As much as I've appreciated the dry weather of last week, I am happy for the rain of the last few days. The ground was becoming dry and hard already... and I was worn out from working outside. With the rose and peony garden more or less done, I moved on to the blueberry and rhubarb bed. What a mess. Working between showers today, I created a huge mound of weedings from a very small patch of the bed. It's time to write instead of dig... and rest my back.
During the lovely dry weather, the nights continued cold. Very cold. In the past, our latest killing frost was May 15. This year it froze that night, plus every night after through May 19. My poor potato plants kept getting their leaves frosted and growing new ones... over and over. The sun made shadows (I do love shadows!) on the frosty morning grass before melting the ice.
Meanwhile, our fruit trees, crowded with flowers, all bloomed at once, hoping to beat the frost, I guess. It remains to be seen whether they were able to set fruit or not. Here is the apple tree outside the back door, the one black bears liked to scratch on last fall.
The crabapples really got carried away this year. But the cold nights made their beauty short-lived.
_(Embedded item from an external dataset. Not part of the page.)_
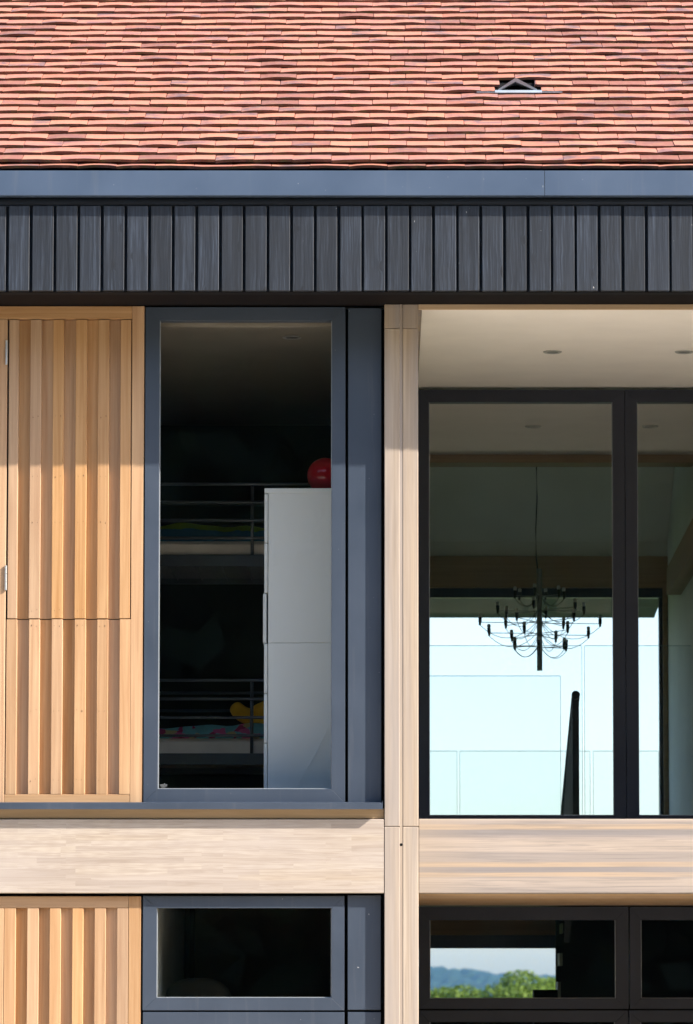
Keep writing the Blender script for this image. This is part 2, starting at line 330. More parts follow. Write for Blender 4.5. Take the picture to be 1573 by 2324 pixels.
# ------------------------------------------------------------------ mesh building
class MB:
    def __init__(s): s.v = []; s.f = []; s.m = []; s.slot = 0
    def add(s, vs, fs):
        o = len(s.v); s.v += [tuple(v) for v in vs]; s.f += [tuple(i + o for i in f) for f in fs]; s.m += [s.slot] * len(fs); return s
    def box(s, x0, x1, y0, y1, z0, z1, c=0.0):
        x0, x1 = min(x0, x1), max(x0, x1); y0, y1 = min(y0, y1), max(y0, y1); z0, z1 = min(z0, z1), max(z0, z1)
        lo, hi = (x0, y0, z0), (x1, y1, z1)
        if c <= 0:
            vs = [(a, b, d) for a in (x0, x1) for b in (y0, y1) for d in (z0, z1)]
            return s.add(vs, [(0, 1, 3, 2), (4, 6, 7, 5), (0, 4, 5, 1), (2, 3, 7, 6), (0, 2, 6, 4), (1, 5, 7, 3)])
        c = min(c, (x1 - x0) * .45, (y1 - y0) * .45, (z1 - z0) * .45)
        vs = []; idx = {}
        for sx in (0, 1):
            for sy in (0, 1):
                for sz in (0, 1):
                    sg = (sx, sy, sz)
                    for ax in range(3):
                        p = []
                        for k in range(3):
                            e = hi[k] if sg[k] else lo[k]
                            if k != ax: e += -c if sg[k] else c
                            p.append(e)
                        idx[(sg, ax)] = len(vs); vs.append(p)
        fs = []
        for ax in range(3):
            o = [k for k in range(3) if k != ax]
            for sd in (0, 1):
                q = []
                for a, b in ((0, 0), (1, 0), (1, 1), (0, 1)):
                    sg = [0, 0, 0]; sg[ax] = sd; sg[o[0]] = a; sg[o[1]] = b; q.append(idx[(tuple(sg), ax)])
                fs.append(q if (sd == 1) == (ax != 1) else q[::-1])
            for a in (0, 1):
                for b in (0, 1):
                    g0 = [0, 0, 0]; g1 = [0, 0, 0]; g0[o[0]] = g1[o[0]] = a; g0[o[1]] = g1[o[1]] = b; g1[ax] = 1
                    g0, g1 = tuple(g0), tuple(g1)
                    fs.append((idx[(g0, o[0])], idx[(g1, o[0])], idx[(g1, o[1])], idx[(g0, o[1])]))
        for sx in (0, 1):
            for sy in (0, 1):
                for sz in (0, 1):
                    fs.append(tuple(idx[((sx, sy, sz), a)] for a in range(3)))
        return s.add(vs, fs)
    def tube(s, pts, r, n=8, r1=None, caps=True):
        pts = [Vector(p) for p in pts]; L = len(pts); rings = []; vs = []
        for i, p in enumerate(pts):
            d = (pts[min(i + 1, L - 1)] - pts[max(i - 1, 0)]).normalized()
            u = d.cross(Vector((0.0, 0.0, 1.0)))
            if u.length < 1e-3: u = d.cross(Vector((1.0, 0.0, 0.0)))
            u.normalize(); w_ = d.cross(u)
            rr = r if r1 is None else r + (r1 - r) * i / (L - 1)
            for k in range(n):
                a = 2 * math.pi * k / n; vs.append(p + u * math.cos(a) * rr + w_ * math.sin(a) * rr)
        fs = [(i * n + k, i * n + (k + 1) % n, (i + 1) * n + (k + 1) % n, (i + 1) * n + k) for i in range(L - 1) for k in range(n)]
        if caps: fs += [tuple(range(n)), tuple(range((L - 1) * n, L * n))]
        return s.add(vs, fs)
    def lathe(s, prof, c, n=16):
        vs = [(c[0] + r * math.cos(2 * math.pi * k / n), c[1] + r * math.sin(2 * math.pi * k / n), c[2] + z) for r, z in prof for k in range(n)]
        L = len(prof)
        fs = [(i * n + k, i * n + (k + 1) % n, (i + 1) * n + (k + 1) % n, (i + 1) * n + k) for i in range(L - 1) for k in range(n)]
        fs += [tuple(range(n)), tuple(range((L - 1) * n, L * n))]
        return s.add(vs, fs)
    def prism(s, poly, x0, x1):                      # polygon of (y, z) extruded along x
        n = len(poly); vs = [(x0, y, z) for y, z in poly] + [(x1, y, z) for y, z in poly]
        return s.add(vs, [tuple(range(n)), tuple(range(n, 2 * n))] + [(i, (i + 1) % n, n + (i + 1) % n, n + i) for i in range(n)])
    def mesh(s, name, smooth=False, fix=True):
        me = bpy.data.meshes.new(name); me.from_pydata(s.v, [], s.f)
        me.polygons.foreach_set('material_index', s.m)
        if fix:
            bm = bmesh.new(); bm.from_mesh(me); bmesh.ops.recalc_face_normals(bm, faces=bm.faces); bm.to_mesh(me); bm.free()
        if smooth: me.polygons.foreach_set('use_smooth', [True] * len(me.polygons))
        me.update(); return me
    def build(s, name, m, parent=None, smooth=False, fix=True):
        me = s.mesh(name, smooth, fix)
        for k in (m if isinstance(m, (list, tuple)) else [m]): me.materials.append(M[k])
        return link(name, me, parent)
def link(name, me, parent=None):
    o = bpy.data.objects.new(name, me); COL.objects.link(o); o.parent = parent; return o
def box(name, m, x0, x1, y0, y1, z0, z1, parent=None, c=0.002):
    return MB().box(x0, x1, y0, y1, z0, z1, c).build(name, m, parent)
def tag(o, label=None, cat=None, group=None, kind=None):
    for k, v in (('label', label), ('category', cat), ('group', group), ('kind', kind)):
        if v: o[k] = v
    return o
def thing(name, label, cat, loc=(0, 0, 0), group=None):
    o = bpy.data.objects.new(name, None); COL.objects.link(o); o.location = loc; o.empty_display_size = 0.2
    return tag(o, label, cat, group)

# ------------------------------------------------------------------ levels and planes
XL, XR = -4.6, 4.6                     # how far the house runs either side of the view
yF = 0.047                             # left frames and shutters behind the post face
yB = -0.43                             # face of the dark boards
yG = -0.485                            # face of the gutter
yW = 2.69                              # recessed glazing of the loggia
yV, yR = 5.65, 8.28                    # edge of the flat ceiling, rear wall
zFl = Z(1862, 0.0)                     # upper floor
zGC = Z(2028, 0.0)                     # ground floor soffit
zCe = Z(701, 0.02)                     # upper ceiling
zSof = Z(660, yB)                      # underside of the eave
Xc0, Xc1 = X(872.5, 0), X(949.5, 0)

# ground
def ground_h(x, y):
    if y < 12: return 0.0
    t = min(1.0, (y - 12) / 90.0); return -16.0 * (3 * t * t - 2 * t ** 3)
ys = [-120, -60, -30, -12, -3, 0, 6, 12, 18, 26, 36, 48, 62, 78, 102, 200, 400, 800, 1400, 2600, 5600]
xs = [-2500, -600, -250, -100, -50, -25, -10, 0, 10, 25, 50, 100, 250, 600, 2500]
g = MB(); g.add([(x, y, ground_h(x, y)) for y in ys for x in xs],
                [(j * len(xs) + i, j * len(xs) + i + 1, (j + 1) * len(xs) + i + 1, (j + 1) * len(xs) + i) for j in range(len(ys) - 1) for i in range(len(xs) - 1)])
tag(g.build('ground', 'grass', smooth=True), kind='structure')
tag(box('terrace', 'paving', -18, 18, -19, -0.1, -0.1, 0.03, c=0.01), kind='structure')

# ------------------------------------------------------------------ the house
H = thing('house', 'timber framed house with clay tiled roof, grey windows and cedar shutters', 'house')

# roof
PR = R(29.7)
yE = -0.40; zE = Z(376, yE)
ca, sa = math.cos(PR), math.sin(PR)
GA, TW, TT, TL = 0.1185, 0.1965, 0.0150, 0.155
def roof_pt(x, s_, h): return (x, yE + s_ * ca - h * sa, zE + s_ * sa + h * ca)
yRi = 3.7; sRi = (yRi - yE) / ca
zRi = zE + sRi * sa
roof = MB()
th = 0.16
roof.prism([(yE + 0.02, zE - 0.02), (yRi, zRi - 0.03), (yRi + 5.7, zRi - 0.03 - 5.7 * math.tan(PR)), (yRi + 5.7, zRi - 0.03 - 5.7 * math.tan(PR) - th), (yRi, zRi - 0.03 - th), (yE + 0.02, zE - 0.02 - th)], XL, XR)
roof_o = roof.build('roof', 'black', H)

def tile_mesh(var, width):
    rnd = random.Random(100 + var); cam_ = rnd.choice([0.005, 0.0035, 0.003, 0.0075, -0.002, 0.0015]); tw = rnd.uniform(-0.0045, 0.0045)
    b = MB(); nx = 5; vs = []
    sl_ = TT / GA
    for k in range(nx + 1):
        u = k / nx - 0.5; x = u * (width - 0.0025)
        dz = cam_ * (0.25 - u * u) * 4 * 0.8 + tw * u + rnd.uniform(-0.0006, 0.0006)
        e = rnd.uniform(-0.0015, 0.0015)
        for s_, hb in ((e, TT * 1.06 + dz), (TL, TT * 1.06 - sl_ * TL + dz * 0.3)):
            vs.append((x, s_, hb)); vs.append((x, s_ + 0.0, hb + TT))
    fs = []; butt = []
    for k in range(nx):
        a = k * 4; c = a + 4
        fs += [(a + 1, c + 1, c + 3, a + 3), (a, a + 2, c + 2, c)]; butt.append((a, c, c + 1, a + 1))
    fs += [(0, 1, 3, 2), (nx * 4, nx * 4 + 2, nx * 4 + 3, nx * 4 + 1)]
    b.add(vs, fs + butt); b.m = [0] * len(fs) + [1] * len(butt); return b
NV = 14
tmesh = []
for v in range(NV):
    me = tile_mesh(v, TW).mesh('roof_tile'); me.materials.append(M['tile']); me.materials.append(M['butt']); tmesh.append(me)
rot_roof = Matrix.Rotation(PR, 4, 'X')
# tiled courses; the vent interrupts three of them
vcx = None
yv_ = 0
def screen(p):                          # only used to sort which tiles are nearest / inside the picture
    v = Vector(p) - Vector((0, -D, EYE)); fwd = v.y * math.cos(PITCH) + v.z * math.sin(PITCH); up = -v.y * math.sin(PITCH) + v.z * math.cos(PITCH)
    return U0 + F * v.x / fwd, V0 - F * up / fwd
rows = int(sRi / GA)
# course whose butt sits nearest y=212 in view carries the vent apron
vr = min(range(rows), key=lambda i: abs(screen(roof_pt(0, i * GA, 0.02))[1] - 211))
vy = roof_pt(0, vr * GA, 0)[1]
vx0, vx1 = X(1124, vy, 200), X(1229, vy, 200)
tiles = []
rnd = random.Random(3)
for i in range(-1, rows):
    off = (i % 2) * TW / 2 + rnd.uniform(-0.014, 0.014)
    x = XL - TW + off
    drift = 0.0
    while x < XR - TW / 2:
        x0, x1 = x, x + TW + rnd.uniform(-0.001, 0.001)
        x += TW
        if i in (vr, vr + 1):
            a, b_ = (vx0, vx1) if i == vr else (vx0 + 0.026, vx1 - 0.034)
            if x0 >= a and x1 <= b_: continue
            if x0 < a < x1: x1 = a
            elif x0 < b_ < x1: x0 = b_
        tiles.append((i, (x0 + x1) / 2, x1 - x0))
cand = []
for k, (i, xc, wd) in enumerate(tiles):
    u, v = screen(roof_pt(xc, i * GA, TT))
    if -60 < u < 1633 and -6 < v < 383: cand.append((-v, k))
cand.sort(); single = {k for _, k in cand[:296]}
rest = MB(); rnd = random.Random(5)
for k, (i, xc, wd) in enumerate(tiles):
    s_ = max(i, -0.3) * GA + rnd.uniform(-0.003, 0.003)
    mt = Matrix.Translation(roof_pt(xc, s_, rnd.uniform(0, 0.003) - (0.022 if i < 0 else 0))) @ rot_roof @ Matrix.Rotation(rnd.gauss(0, 0.008), 4, 'Z') @ Matrix.Rotation(rnd.gauss(0, 0.008), 4, 'Y')
    vv = rnd.randrange(NV)
    if k in single:
        if abs(wd - TW) < 0.003: me = tmesh[vv]
        else:
            me = tile_mesh(vv, wd).mesh('roof_tile'); me.materials.append(M['tile']); me.materials.append(M['butt'])
        o = link('roof_tile', me, roof_o); o.matrix_local = mt
    else:
        b = tile_mesh(vv, wd); rest.add([mt @ Vector(v) for v in b.v], b.f); rest.m[-len(b.f):] = b.m
tag(rest.build('roof_tiles', ['tile', 'butt'], roof_o), kind='stuff')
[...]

Another problem with frosty nights and sunny days is the high sugar content of our pasture grasses. Three of my four horses get sore feet when the sugar content is high spring and fall. They are "Insulin Resistant"... in other words, good keepers. Too good. Morgans were bred to live on meager rations, not rich, sugary grass. But try to tell them that. Although I feed them low-carb hay pellets morning and night, they prefer high-carb pasture grass, so I put grazing muzzles on them to try to slow down their intake. It helps... when they keep the muzzles on. Alas, Nightingale rubbed hers off too many times this spring and has sore feet. So far, Jessie Anne and Mr. Smith are doing okay. The horses don't seem to mind their muzzles too much, perhaps because they can still get grass through the hole in the bottom... they just have to work harder at it. Keeping them moving as they graze also helps the circulation in their feet. Only Polly doesn't have to wear a muzzle, but she has her own problem with face flies: they love her so she wears a fly mask.
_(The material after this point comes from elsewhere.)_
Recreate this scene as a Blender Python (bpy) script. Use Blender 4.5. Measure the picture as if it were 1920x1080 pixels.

Although the garden is not yet tilled or planted, we are eating lettuce and spinach from the raised beds; onions and carrots and beets and peas are up; potatoes are growing in spite of their periodic frosty setbacks. I love raised beds.
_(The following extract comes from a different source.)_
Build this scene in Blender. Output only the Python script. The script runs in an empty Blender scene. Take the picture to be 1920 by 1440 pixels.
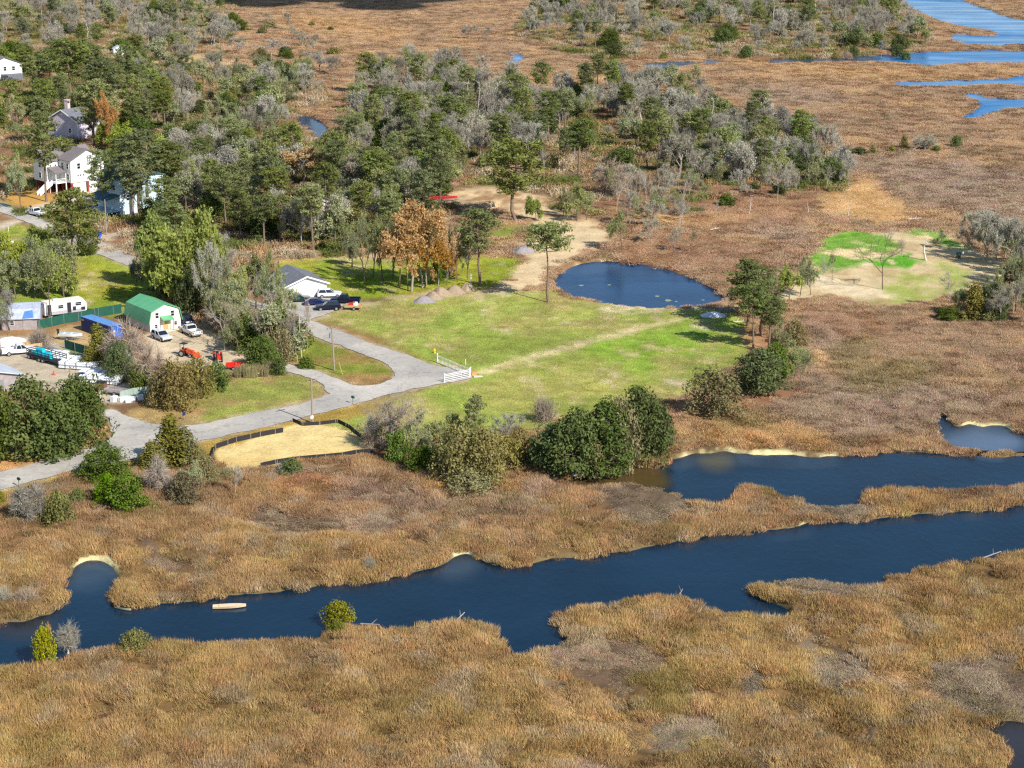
import bpy, bmesh, math, random
import numpy as np
from mathutils import Vector, Matrix

S = bpy.context.scene
COL = S.collection
random.seed(7)
RNG = np.random.default_rng(11)

# ------------------------------------------------------------------ camera
F = 70.0 / 36.0 * 1920.0
PITCH = math.radians(16.0)
HC = 90.0
CP, SP = math.cos(PITCH), math.sin(PITCH)
cam_d = bpy.data.cameras.new("camera")
cam_d.lens = 70.0
cam_d.sensor_width = 36.0
cam_d.clip_start = 1.0
cam_d.clip_end = 60000.0
cam = bpy.data.objects.new("camera", cam_d)
COL.objects.link(cam)
cam.location = (0, 0, HC)
cam.rotation_euler = (math.radians(90.0) - PITCH, 0, 0)
S.camera = cam

# ------------------------------------------------------------------ light
SUN_EL = math.radians(38.0)
SUN_AZ = math.atan2(-0.75, 0.66)            # direction towards the sun, in the ground plane
w = bpy.data.worlds.new("World")
S.world = w
w.use_nodes = True
nt = w.node_tree
sky = nt.nodes.new("ShaderNodeTexSky")
sky.sky_type = 'NISHITA'
sky.sun_disc = False
sky.sun_elevation = SUN_EL
sky.sun_rotation = math.pi / 2 - SUN_AZ
sky.air_density = 1.0
sky.dust_density = 0.2
sky.ozone_density = 2.0
bg = nt.nodes["Background"]
nt.links.new(sky.outputs[0], bg.inputs[0])
bg.inputs[1].default_value = 0.10
sun_d = bpy.data.lights.new("sun", 'SUN')
sun_d.energy = 4.7
sun_d.angle = math.radians(0.5)
sun_d.color = (1.0, 0.945, 0.86)
sun = bpy.data.objects.new("sun", sun_d)
COL.objects.link(sun)
sd = Vector((math.cos(SUN_AZ) * math.cos(SUN_EL), math.sin(SUN_AZ) * math.cos(SUN_EL), math.sin(SUN_EL)))
sun.rotation_euler = sd.to_track_quat('Z', 'Y').to_euler()
sun.location = sd * 300
S.view_settings.view_transform = 'Standard'
S.view_settings.look = 'None'
S.view_settings.gamma = 1.0
S.view_settings.exposure = 0.38
S.cycles.max_bounces = 5
S.cycles.diffuse_bounces = 2
S.cycles.glossy_bounces = 2
S.cycles.transmission_bounces = 2
S.cycles.transparent_max_bounces = 4
S.cycles.use_denoising = False
S.cycles.sample_clamp_direct = 3.0
S.cycles.sample_clamp_indirect = 2.0
S.cycles.filter_width = 1.3

# ------------------------------------------------------------------ mapping photo pixels to the ground
def G(px, py, z=0.0):
    u = (px - 960.0) / F; v = (py - 720.0) / F
    t = (HC - z) / (SP + v * CP)
    return u * t, (CP - v * SP) * t
def sc(py):                                   # pixels per metre on the ground at that row
    return F * (SP + (py - 720.0) / F * CP) / HC
def height_m(by, ty):                         # height of a thing whose foot is at row by and top at row ty
    Y = G(960, by)[1]; v = (ty - 720.0) / F
    return HC - Y * (SP + v * CP) / (CP - v * SP)
def proj(X, Y, Z=0.0):
    t = Y * CP + (HC - Z) * SP
    return 960.0 + F * X / t, 720.0 + F * ((HC - Z) * CP - Y * SP) / t

def lin(c):
    c = np.asarray(c, float) / 255.0
    return np.where(c <= 0.04045, c / 12.92, ((c + 0.055) / 1.055) ** 2.4)

# ------------------------------------------------------------------ noise
def vnoise(x, y, seed=0):
    xi = np.floor(x).astype(np.int64); yi = np.floor(y).astype(np.int64)
    xf = x - xi; yf = y - yi
    def h(a, b):
        n = (a * 374761393 + b * 668265263 + seed * 1442695041) & 0xFFFFFFFF
        n = ((n ^ (n >> 13)) * 1274126177) & 0xFFFFFFFF
        n = (n ^ (n >> 16)) & 0xFFFF
        return n / 65535.0
    u = xf * xf * (3 - 2 * xf); v = yf * yf * (3 - 2 * yf)
    return (h(xi, yi) * (1 - u) + h(xi + 1, yi) * u) * (1 - v) + (h(xi, yi + 1) * (1 - u) + h(xi + 1, yi + 1) * u) * v
def fbm(x, y, octv=4, seed=0):
    a = 0.5; s = 0.0; n = 0.0
    for i in range(octv):
        s = s + a * vnoise(x, y, seed + i * 17); n += a
        x = x * 2.03 + 3.1; y = y * 2.03 + 1.7; a *= 0.5
    return s / n

# ------------------------------------------------------------------ object helpers
def tag(o, label=None, cat=None, group=None, kind=None):
    if label: o["label"] = label
    if cat: o["category"] = cat
    if group: o["group"] = group
    if kind: o["kind"] = kind
    return o
def link(o, parent=None):
    COL.objects.link(o)
    if parent is not None: o.parent = parent
    return o
def empty(name, loc, rz=0.0, scale=None):
    o = bpy.data.objects.new(name, None)
    o.empty_display_size = 0.3
    o.location = loc; o.rotation_euler = (0, 0, rz)
    if scale: o.scale = scale
    return link(o)
def np_mesh(name, V, Q=None, T=None):
    V = np.asarray(V, np.float32).reshape(-1, 3)
    me = bpy.data.meshes.new(name)
    nq = 0 if Q is None else len(Q); ntr = 0 if T is None else len(T)
    me.vertices.add(len(V)); me.vertices.foreach_set("co", V.ravel())
    parts = []; starts = []; tot = []
    pos = 0
    if nq:
        Q = np.asarray(Q, np.int32); parts.append(Q.ravel()); starts.append(np.arange(nq) * 4); tot.append(np.full(nq, 4)); pos = nq * 4
    if ntr:
        T = np.asarray(T, np.int32); parts.append(T.ravel()); starts.append(pos + np.arange(ntr) * 3); tot.append(np.full(ntr, 3))
    L = np.concatenate(parts).astype(np.int32)
    me.loops.add(len(L)); me.loops.foreach_set("vertex_index", L)
    me.polygons.add(nq + ntr)
    me.polygons.foreach_set("loop_start", np.concatenate(starts).astype(np.int32))
    me.polygons.foreach_set("loop_total", np.concatenate(tot).astype(np.int32))
    me.update(calc_edges=True)
    return me
def vcol(me, name, C):
    a = me.color_attributes.new(name, 'FLOAT_COLOR', 'POINT')
    C = np.asarray(C, np.float32)
    if C.shape[1] == 3: C = np.concatenate([C, np.ones((len(C), 1), np.float32)], 1)
    a.data.foreach_set("color", C.ravel())
def vfloat(me, name, A):
    a = me.attributes.new(name, 'FLOAT', 'POINT')
    a.data.foreach_set("value", np.asarray(A, np.float32).ravel())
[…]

In the greenhouse, tomato and pepper plants are up and waiting for warm nights so they can go outdoors. The orchid cactus are blooming and so are amaryllis. (I let the amaryllis bloom whenever they like and they like to bloom in the spring.) From my chair in the living room, where I sit to rest (more and more often, it seems, the older I get), I can see the blooming flowers in the jungleroom/greenhouse.
The rain will stop and I will get outdoors to dig and weed again... but it's awfully nice to sit a spell.